With half a million international subscribers, The New York Times builds UK breaking news team

As part of its goal to reach 2 million international subscribers by 2025, The New York Times has established a breaking news team in the U.K. Currently, 500,000 of The Times’ 5.3 million subscribers are international.

Former deputy live editor at the Guardian Erin McCann will lead the London team of at least five reporters focused on building coverage of global breaking news stories. The publisher previously told Digiday it has over 200 reporters outside of the U.S.

The Times has ambitious goals to reach 10 million subscribers globally by 2025 and is aggressively growing its headcount to hit that target. Off the back of record growth in 2019, where it added 1 million digital subscribers across its news, cooking and crosswords product, international growth is fertile ground for growing subscribers.

“We’ve proven that people are willing to pay for quality journalism and we are seeing this is an increasingly positive consumer trend around the world,” said Charlotte Gordon, vice president of international growth, speaking from Axel Springer’s paid content summit last week. “Internationally, we now have more than 500,000 subscribers to our core digital news offering.”

Breaking news, a commoditized service with countless competitors producing it for free, works best at retaining existing subscribers rather than acquiring new ones. It’s a lesson News UK’s The Times of London learned when it swore off breaking news to focus on more differentiated reporting.

“Investing in breaking news shows [The New York Times] fancies its chances of being a relevant feature in the 2020 news environment,” said media analyst and senior adviser at Trillium Partners Alex DeGroote.

The move shows the publisher’s statement of intent as a global brand rather than one for American expats. According to The Times, over half of its U.K. audience is British, as opposed to U.S. readers living in the U.K., which is a common assumption made about U.S. publishers’ international audiences. The U.K. is also The Times’ second-biggest international market after Canada. In June last year, it launched a week-long Brexit-focused series on its news podcast “The Daily.”

“The acid test of any business is, is it hiring? Media is all about growth, new projects and products,” said DeGroote. “It reinforces the importance of the U.K. in a post-Brexit world, that it’s a relevant place to invest in journalistic talent.”

Reader revenue is where the New York Times is seeing future growth, but it’s also growing advertising revenue during a time when there’s a lot of pressure on digital advertising. The publisher has fiercely guarded the user experience across its products.

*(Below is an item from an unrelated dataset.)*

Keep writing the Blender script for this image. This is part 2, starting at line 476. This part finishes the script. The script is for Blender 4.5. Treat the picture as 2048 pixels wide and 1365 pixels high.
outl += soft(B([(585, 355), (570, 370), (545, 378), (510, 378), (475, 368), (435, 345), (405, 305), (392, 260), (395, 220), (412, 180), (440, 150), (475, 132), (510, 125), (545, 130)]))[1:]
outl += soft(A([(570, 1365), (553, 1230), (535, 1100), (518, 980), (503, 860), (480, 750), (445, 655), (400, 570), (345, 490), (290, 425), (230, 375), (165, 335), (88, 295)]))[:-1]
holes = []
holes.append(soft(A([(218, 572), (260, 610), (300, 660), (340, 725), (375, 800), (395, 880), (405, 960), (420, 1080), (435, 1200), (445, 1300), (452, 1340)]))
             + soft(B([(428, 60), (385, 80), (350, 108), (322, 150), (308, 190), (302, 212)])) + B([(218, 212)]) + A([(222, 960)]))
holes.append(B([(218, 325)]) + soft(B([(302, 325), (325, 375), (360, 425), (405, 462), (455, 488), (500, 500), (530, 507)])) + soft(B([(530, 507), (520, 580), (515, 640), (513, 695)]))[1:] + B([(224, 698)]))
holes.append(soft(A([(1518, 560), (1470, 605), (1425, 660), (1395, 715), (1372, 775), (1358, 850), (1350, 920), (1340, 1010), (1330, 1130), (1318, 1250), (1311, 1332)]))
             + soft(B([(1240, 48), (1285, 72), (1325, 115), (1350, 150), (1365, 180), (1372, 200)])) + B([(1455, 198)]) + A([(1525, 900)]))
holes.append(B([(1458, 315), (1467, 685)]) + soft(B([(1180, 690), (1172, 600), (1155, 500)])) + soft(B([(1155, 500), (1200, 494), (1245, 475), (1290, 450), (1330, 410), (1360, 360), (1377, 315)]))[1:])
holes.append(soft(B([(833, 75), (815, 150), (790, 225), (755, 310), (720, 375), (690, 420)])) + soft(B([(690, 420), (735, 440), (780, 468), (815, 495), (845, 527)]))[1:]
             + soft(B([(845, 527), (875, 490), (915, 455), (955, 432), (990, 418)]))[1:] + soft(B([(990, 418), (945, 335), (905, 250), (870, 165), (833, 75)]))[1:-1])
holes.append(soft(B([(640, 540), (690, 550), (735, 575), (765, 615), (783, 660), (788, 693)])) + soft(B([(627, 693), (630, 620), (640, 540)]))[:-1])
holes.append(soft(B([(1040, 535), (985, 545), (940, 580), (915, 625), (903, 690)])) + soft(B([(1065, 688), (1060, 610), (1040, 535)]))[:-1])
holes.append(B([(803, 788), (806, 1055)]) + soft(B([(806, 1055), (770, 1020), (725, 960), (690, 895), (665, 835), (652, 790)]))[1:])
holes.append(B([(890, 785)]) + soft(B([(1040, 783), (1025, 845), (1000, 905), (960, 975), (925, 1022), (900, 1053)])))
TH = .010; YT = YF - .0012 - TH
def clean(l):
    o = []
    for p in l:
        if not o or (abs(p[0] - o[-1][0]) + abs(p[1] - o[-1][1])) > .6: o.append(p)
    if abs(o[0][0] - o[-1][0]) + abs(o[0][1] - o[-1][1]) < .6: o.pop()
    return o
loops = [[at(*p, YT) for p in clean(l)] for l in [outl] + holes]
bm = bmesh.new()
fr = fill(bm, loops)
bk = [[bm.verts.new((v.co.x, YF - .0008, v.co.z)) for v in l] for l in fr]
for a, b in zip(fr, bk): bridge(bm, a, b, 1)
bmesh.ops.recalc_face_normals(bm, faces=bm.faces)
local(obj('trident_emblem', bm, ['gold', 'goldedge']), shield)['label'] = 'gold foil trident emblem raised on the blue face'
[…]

Rather than serve potentially irritating consent messages to European audiences in the wake of the General Data Protection Regulations in May 2018, it turned off behavioral targeting in Europe. By continuing to sell contextual and geographical targeting to advertising it was still able to grow its European ad revenues.

“In a world where most of our competition is free, the journalism and product experience of The New York Times has to be far better than our competitors because we rely on paying subscribers to fund our independent journalism,” said Gordon.